Hon Hai Precision Industry Co (鴻海精密), the world’s largest contract manufacturer of electronics, posted a 15 percent increase in third-quarter profit as rising sales of Apple Inc iPhones and Dell Inc personal computers offset higher wages.
Net income rose to NT$21 billion (US$685 million) in the three months to Sept. 30, from NT$18.3 billion a year earlier, according to Bloomberg calculations based on nine-month earnings filed to the Taiwan Stock Exchange yesterday.
The average of 10 analyst estimates compiled by Bloomberg was for profit of NT$21.5 billion.
Based on the company’s monthly statements, its unconsolidated third-quarter revenue rose 72 percent to NT$664.45 billion from NT$385.85 billion a year earlier.
HIGHER WAGES
Hon Hai raised wages in China and began migrating plants inland to tackle labor problems that resulted in a spate of suicides earlier in the year. On Oct. 19, the company announced more than US$350 million of new China investments, including US$80 million for a tablet computer factory in Chengdu and at least US$50 million for a computer chassis plant in Huizhou.

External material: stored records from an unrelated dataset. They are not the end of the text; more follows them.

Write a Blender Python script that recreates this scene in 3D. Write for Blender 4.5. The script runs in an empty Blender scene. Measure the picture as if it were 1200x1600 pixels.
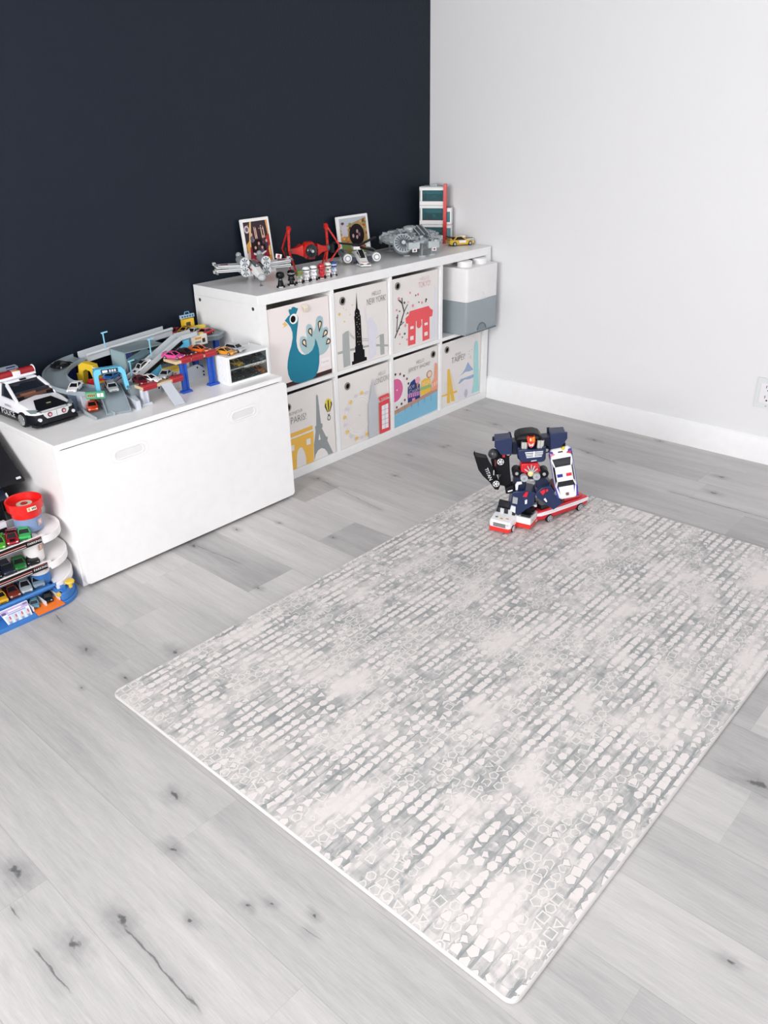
import bpy, bmesh, math, random
from mathutils import Vector, Matrix, Euler
random.seed(7)
COL = bpy.context.scene.collection
R = math.radians
def V(*a): return Vector(a)

# ---------------------------------------------------------------- materials
def lin(h):
    h = h.lstrip('#')
    f = lambda c: c/12.92 if c <= .04045 else ((c+.055)/1.055)**2.4
    return tuple(f(int(h[i:i+2], 16)/255) for i in (0, 2, 4)) + (1,)
_M = {}
def P(h, rough=.42, metal=0, bump=0, bscale=200, coat=0, name=None, spec=None):
    """plain plastic / painted / fabric material with a very slight procedural tone variation"""
    k = (h, rough, metal, bump, bscale, coat)
    if k in _M: return _M[k]
    m = bpy.data.materials.new(name or 'mat_'+h.lstrip('#')); m.use_nodes = True
    nt = m.node_tree; b = nt.nodes['Principled BSDF']
    b.inputs['Roughness'].default_value = rough; b.inputs['Metallic'].default_value = metal
    b.inputs['Coat Weight'].default_value = coat
    if spec is None and max(lin(h)[:3]) < .02 and rough > .2: spec = .22      # matt black plastics
    if spec is not None: b.inputs['Specular IOR Level'].default_value = spec
    tc = nt.nodes.new('ShaderNodeTexCoord'); nz = nt.nodes.new('ShaderNodeTexNoise')
    nz.inputs['Scale'].default_value = bscale if bump else 30
    nt.links.new(tc.outputs['Object'], nz.inputs['Vector'])
    mx = nt.nodes.new('ShaderNodeMix'); mx.data_type = 'RGBA'
    c = lin(h); mx.inputs[6].default_value = tuple(x*.96 for x in c[:3])+(1,); mx.inputs[7].default_value = tuple(min(1, x*1.03) for x in c[:3])+(1,)
    nt.links.new(nz.outputs['Fac'], mx.inputs[0]); nt.links.new(mx.outputs[2], b.inputs['Base Color'])
    if bump:
        bp = nt.nodes.new('ShaderNodeBump'); bp.inputs['Strength'].default_value = bump; bp.inputs['Distance'].default_value = .002
        nt.links.new(nz.outputs['Fac'], bp.inputs['Height']); nt.links.new(bp.outputs['Normal'], b.inputs['Normal'])
    _M[k] = m; return m
def GLASS(h='#dfe8ea', alpha=.25, rough=.05):
    k = ('g', h, alpha)
    if k in _M: return _M[k]
    m = bpy.data.materials.new('clear_plastic'); m.use_nodes = True
    nt = m.node_tree; nt.nodes.clear()
    o = nt.nodes.new('ShaderNodeOutputMaterial'); t = nt.nodes.new('ShaderNodeBsdfTransparent'); p = nt.nodes.new('ShaderNodeBsdfPrincipled')
    p.inputs['Base Color'].default_value = lin(h); p.inputs['Roughness'].default_value = rough
    fr = nt.nodes.new('ShaderNodeFresnel'); fr.inputs['IOR'].default_value = 1.22
    ad = nt.nodes.new('ShaderNodeMath'); ad.operation = 'ADD'; ad.inputs[1].default_value = alpha; ad.use_clamp = True
    t.inputs['Color'].default_value = lin(h)
    mx = nt.nodes.new('ShaderNodeMixShader')
    L = nt.links.new
    L(fr.outputs[0], ad.inputs[0]); L(ad.outputs[0], mx.inputs[0]); L(t.outputs[0], mx.inputs[1]); L(p.outputs[0], mx.inputs[2]); L(mx.outputs[0], o.inputs[0])
    _M[k] = m; return m

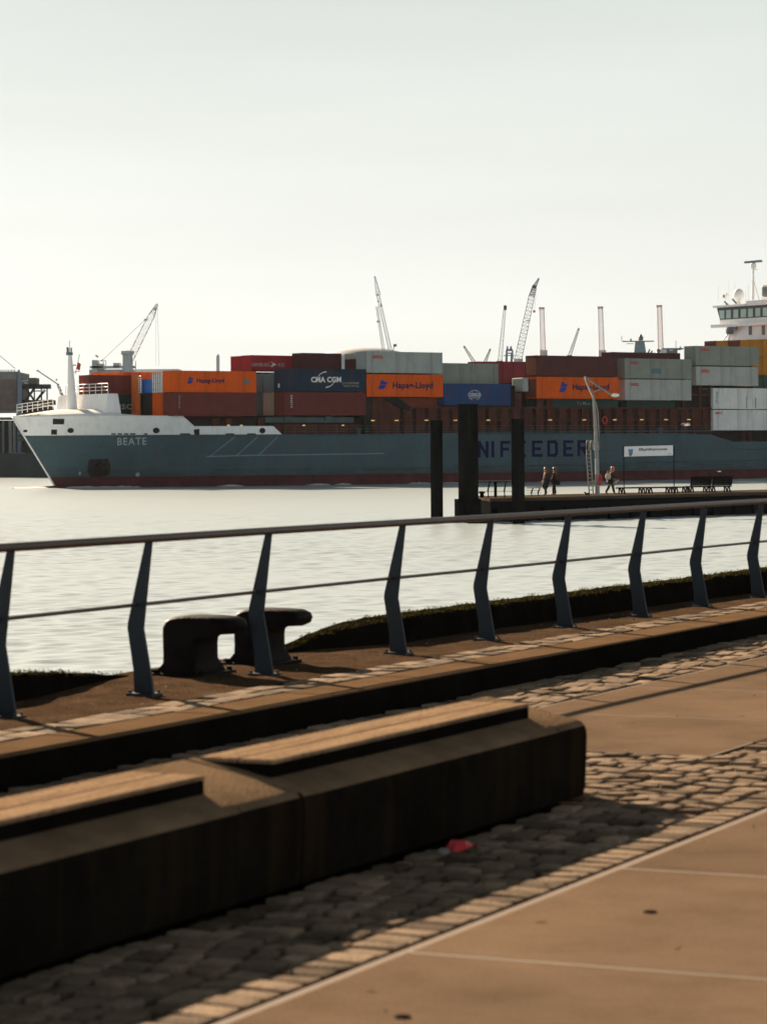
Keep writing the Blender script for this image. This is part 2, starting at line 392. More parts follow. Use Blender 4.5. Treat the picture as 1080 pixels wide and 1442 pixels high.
# step / platform
st = MB()
uu = U0 + .5
while uu < U1:                                          # kerb stones
    l = 1.5; qbox(st, uu + .004, uu + l - .004, 8.3, 8.7, ZF - .05, ZP); uu += l
struct(st.build('step_kerb', M['kerb'], bevel=.018), 'long pale granite kerb stones of the step')
# worn spots and soft stains on the paving panels
def paint(mt, build):
    nt = mt.node_tree; bs = nt.nodes['Principled BSDF']; src = bs.inputs['Base Color'].links[0].from_socket; nt.links.new(build(nt, src), bs.inputs['Base Color'])
def worn(nt, src):
    N_ = nt.nodes; tc_ = N_.new('ShaderNodeTexCoord'); vo = N_.new('ShaderNodeTexVoronoi'); vo.inputs['Scale'].default_value = 1.7; nt.links.new(tc_.outputs['Object'], vo.inputs['Vector'])
    r_ = N_.new('ShaderNodeValToRGB'); r_.color_ramp.elements[0].position = .03; r_.color_ramp.elements[0].color = (.45, .45, .45, 1); r_.color_ramp.elements[1].position = .05; nt.links.new(vo.outputs['Distance'], r_.inputs['Fac'])
    no = N_.new('ShaderNodeTexNoise'); no.inputs['Scale'].default_value = 2.6; no.inputs['Detail'].default_value = 8; no.inputs['Roughness'].default_value = .7; nt.links.new(tc_.outputs['Object'], no.inputs['Vector'])
    r2_ = N_.new('ShaderNodeValToRGB'); r2_.color_ramp.elements[0].position = .32; r2_.color_ramp.elements[0].color = (.88, .87, .86, 1); r2_.color_ramp.elements[1].position = .52; nt.links.new(no.outputs['Fac'], r2_.inputs['Fac'])
    a_ = N_.new('ShaderNodeMixRGB'); a_.blend_type = 'MULTIPLY'; a_.inputs[0].default_value = 1; nt.links.new(src, a_.inputs[1]); nt.links.new(r_.outputs['Color'], a_.inputs[2])
    b__ = N_.new('ShaderNodeMixRGB'); b__.blend_type = 'MULTIPLY'; b__.inputs[0].default_value = 1; nt.links.new(a_.outputs[0], b__.inputs[1]); nt.links.new(r2_.outputs['Color'], b__.inputs[2])
    t_ = N_.new('ShaderNodeAttribute'); t_.attribute_name = 'tone'; v_ = N_.new('ShaderNodeVectorMath'); v_.operation = 'SCALE'; nt.links.new(b__.outputs[0], v_.inputs[0]); nt.links.new(t_.outputs['Fac'], v_.inputs['Scale'])
    return v_.outputs['Vector']
paint(M['concrete'], worn)
def waterline(nt, src):
    N_ = nt.nodes; tc_ = N_.new('ShaderNodeTexCoord'); sp_ = N_.new('ShaderNodeSeparateXYZ'); nt.links.new(tc_.outputs['Object'], sp_.inputs[0])
    mp_ = N_.new('ShaderNodeMapping'); mp_.inputs['Scale'].default_value = (.5, .5, 2.2); nt.links.new(tc_.outputs['Object'], mp_.inputs['Vector'])
    no = N_.new('ShaderNodeTexNoise'); no.inputs['Scale'].default_value = 1; no.inputs['Detail'].default_value = 7; nt.links.new(mp_.outputs['Vector'], no.inputs['Vector'])
    ma = N_.new('ShaderNodeMath'); ma.operation = 'MULTIPLY_ADD'; ma.inputs[1].default_value = 3.2; nt.links.new(no.outputs['Fac'], ma.inputs[0]); nt.links.new(sp_.outputs['Z'], ma.inputs[2])
    r_ = N_.new('ShaderNodeMapRange'); r_.inputs['From Min'].default_value = 2.9; r_.inputs['From Max'].default_value = 4.3; r_.inputs['To Min'].default_value = .65; r_.inputs['To Max'].default_value = 0; nt.links.new(ma.outputs[0], r_.inputs['Value'])
    mx_ = N_.new('ShaderNodeMixRGB'); mx_.inputs[2].default_value = (.035, .05, .05, 1); nt.links.new(r_.outputs[0], mx_.inputs[0]); nt.links.new(src, mx_.inputs[1])
    # faint welded plate seams
    m2_ = N_.new('ShaderNodeMapping'); m2_.inputs['Rotation'].default_value = (rad(-90), 0, 0); nt.links.new(tc_.outputs['Object'], m2_.inputs['Vector'])
    bk = N_.new('ShaderNodeTexBrick'); bk.inputs['Scale'].default_value = 1; bk.inputs['Brick Width'].default_value = 7.5; bk.inputs['Row Height'].default_value = 2.1; bk.inputs['Mortar Size'].default_value = .06; bk.inputs['Mortar Smooth'].default_value = .6
    bk.inputs['Color1'].default_value = (1, 1, 1, 1); bk.inputs['Color2'].default_value = (.9, .91, .92, 1); bk.inputs['Mortar'].default_value = (.72, .74, .76, 1); nt.links.new(m2_.outputs['Vector'], bk.inputs['Vector'])
    mu = N_.new('ShaderNodeMixRGB'); mu.blend_type = 'MULTIPLY'; mu.inputs[0].default_value = .8; nt.links.new(mx_.outputs[0], mu.inputs[1]); nt.links.new(bk.outputs['Color'], mu.inputs[2])
    return mu.outputs[0]
paint(M['hull'], waterline)
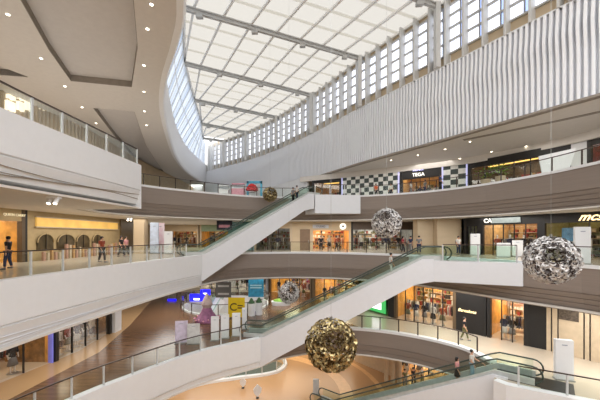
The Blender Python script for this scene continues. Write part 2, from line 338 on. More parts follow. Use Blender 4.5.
wl = struct(g.build('window_1', [translucent('frosted_blue_glass', (160, 170, 184), .8, .02), translucent('frosted_pale_glass', (174, 182, 192), .8, .02), translucent('frosted_grey_glass', (142, 154, 170), .8, .02)]), 'pale blue frosted glazing above the white curved band'); fr_.build('window_frame', M['lgrey'], wl)
# ================================================================ right wall: wavy white fins, window band, roof
W = smooth([(28, 4), (23.6, 12), (18.7, 19.1), (13.4, 27.6), (7.5, 36.7), (2.0, 46.2), (-3.9, 54.8), (-10.8, 62.8), (-22.6, 73.6)], 1.0)
ZB, ZW = 10.4, 17.0
# path runs near->far on the right side: void on the left, so offsets are negative
b = MB(); b.strip(W, [(.0, ZB+.05), (.0, ZW), (.35, ZW), (.35, ZB+.05)]); struct(b.build('wall_right', M['white2']), 'white backing wall behind the wavy fins')
FP = resample(W, .36); b = MB(); H = 16
for i, p in enumerate(FP):
    a = Vector(FP[max(i-1, 0)]); c = Vector(FP[min(i+1, len(FP)-1)]); d = (c-a).normalized(); nn = Vector((-d.y, d.x)); p = Vector(p)
    s_ = i*.36; vs = []
    for k in range(H+1):
        u = k/H; z = ZB+(ZW-ZB)*u
        q1 = math.exp(-((u-(.66+.1*math.sin(s_*.14)))/.14)**2); q2 = math.exp(-((u-(.30+.10*math.sin(s_*.11+2)))/.12)**2)
        dep = .34+.2*q1*(0.7+.3*math.sin(s_*.12))-.06*q2*math.sin(s_*.11+1)
        for (o, h) in ((-.02, -.085), (dep, -.085), (dep, .085), (-.02, .085)):
            q = p+nn*o+d*h; vs.append((q.x, q.y, z))
    fs = [(3, 2, 1, 0), tuple(4*H+j for j in range(4))]
    for k in range(H):
        for j in range(4): l = (j+1) % 4; fs.append((4*k+j, 4*k+l, 4*k+4+l, 4*k+4+j))
    b.add(vs, fs)
struct(b.build('wall_right', mat('white_fin', (244, 246, 250), .45, var=.01)), 'long white wall of vertical wavy fins')
b = MB(); b.strip(W, [(-.5, ZB-.1), (.4, ZB-.1), (.4, ZB+.06), (-.5, ZB+.06)]); struct(b.build('trim_7', M['groove']))
b = MB(); b.strip(W, [(-.3, ZW), (.5, ZW), (.5, ZW+.1), (-.3, ZW+.1)]); struct(b.build('trim_8', M['white']))
# window band between z 17 and 23.2
WF = resample(W, 1.62); wv = tag(MB().build('window_2', M['sky']), 'long band of clerestory windows above the wavy wall'); struct(wv)
gA = MB(); gB = MB(); fin = MB(); hz = MB(); low = MB(); col = MB()
for i in range(len(WF)-1):
    a = Vector(WF[i]); c = Vector(WF[i+1]); d = (c-a).normalized(); nn = Vector((-d.y, d.x))
    def Q(u, o, z): q = a.lerp(c, u)+nn*o; return (q.x, q.y, z)
    gA.add([Q(.42, -.3, ZW+1.2), Q(1, -.3, ZW+1.2), Q(1, -.3, ZR-.6), Q(.42, -.3, ZR-.6)], [(0, 1, 2, 3)])
    gB.add([Q(0, -.3, ZW+1.2), Q(.42, -.3, ZW+1.2), Q(.42, -.3, ZR-.6), Q(0, -.3, ZR-.6)], [(0, 1, 2, 3)])
    low.add([Q(0, -.3, ZW), Q(1, -.3, ZW), Q(1, -.3, ZW+1.2), Q(0, -.3, ZW+1.2)], [(0, 1, 2, 3)]); low.add([Q(0, -.3, ZR-.6), Q(1, -.3, ZR-.6), Q(1, -.3, ZR+.3), Q(0, -.3, ZR+.3)], [(0, 1, 2, 3)])
    fin.add([Q(-.0, -.3, ZW), Q(.10, -.3, ZW), Q(.10, .46, ZW), Q(0, .46, ZW), Q(0, -.3, ZR), Q(.10, -.3, ZR), Q(.10, .46, ZR), Q(0, .46, ZR)], [(0, 3, 2, 1), (4, 5, 6, 7), (0, 1, 5, 4), (1, 2, 6, 5), (2, 3, 7, 6), (3, 0, 4, 7)])
    for z in (ZW+1.2, ZW+2.35, ZW+3.5, ZW+4.65, ZR-.6): hz.bar(Q(.05, -.22, z), Q(1.0, -.22, z), .22, .14)
    hz.bar(Q(.42, -.25, ZW+1.2), Q(.42, -.25, ZR-.6), .1, .1)
gA.build('pane', M['sky'], wv); gB.build('pane', M['skyblue'], wv); low.build('spandrel', M['beige'], wv); fin.build('window_fin', M['fin'], wv); hz.build('window_frame', M['grey'], wv)
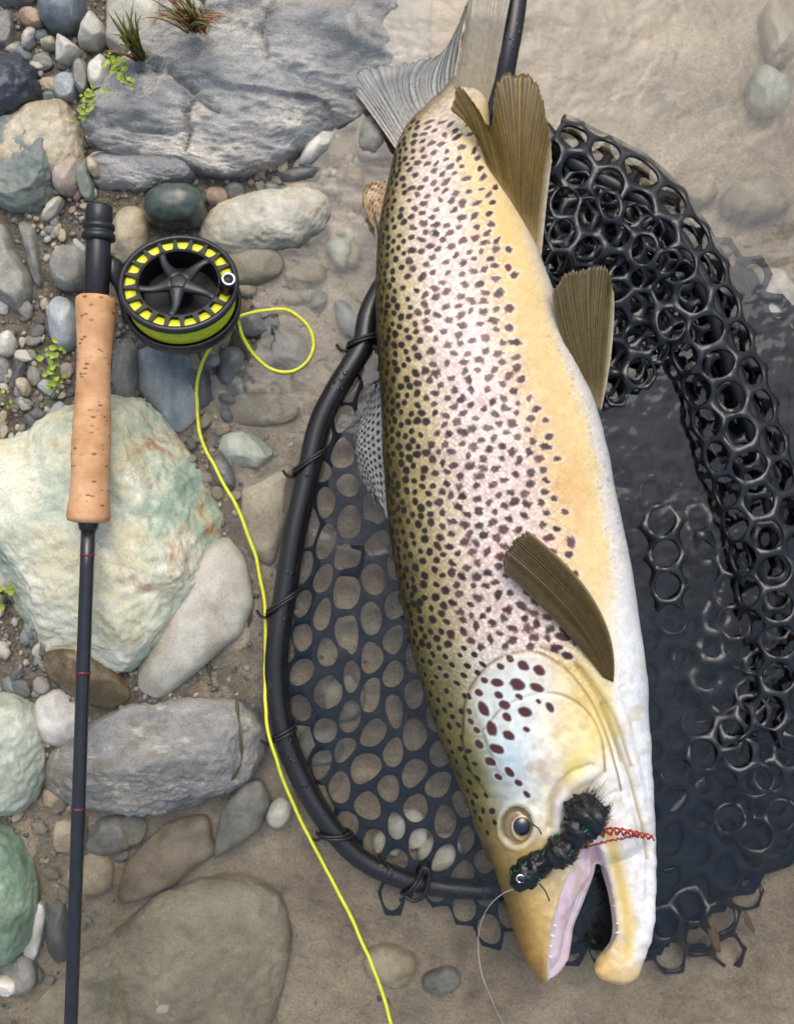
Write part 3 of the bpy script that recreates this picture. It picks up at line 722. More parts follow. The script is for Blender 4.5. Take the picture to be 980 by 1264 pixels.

“Despite the general uncertainty and a so-called challenging environment, under the backdrop of an increase weighting in the company’s consumer electronics business, the quarterly unconsolidated results were as expected and remain seasonal,” Hon Hai spokesman Edmund Ding (丁祈安) said in an e-mailed statement yesterday.
Hon Hai’s unconsolidated sales climbed 72 percent to NT$664 billion, according to Bloomberg calculations based on subtracting six-month earnings from the nine-month data.
Net income for the nine months to Sept. 30 climbed 19 percent to NT$55.7 billion, on a 63 percent increase in unconsolidated sales to NT$1.59 trillion, the company said in the exchange filing.
LOWER MARGIN
Gross margin was 4.6 percent in the first nine months, compared with 4.4 percent a year earlier.
Profit margin may improve from this quarter as clients accept higher manufacturing costs, Citigroup Inc said.
PRICE INCREASES
“Hon Hai managed to get price increases from clients because its chairman, Terry Gou (郭台銘), is giving senior management lower revenue targets, which allows them to demand price increases without worrying about revenue targets,” Kevin Chang (張凱偉), who rates Hon Hai a “buy,” wrote in an Oct. 8 report.
Hon Hai shares ended trading 0.43 percent lower at NT$116 on the Taiwan Stock Exchange yesterday before the earnings announcement.
The shares have lost 14 percent this year, lagging behind a 1.2 percent advance in the benchmark TAIEX.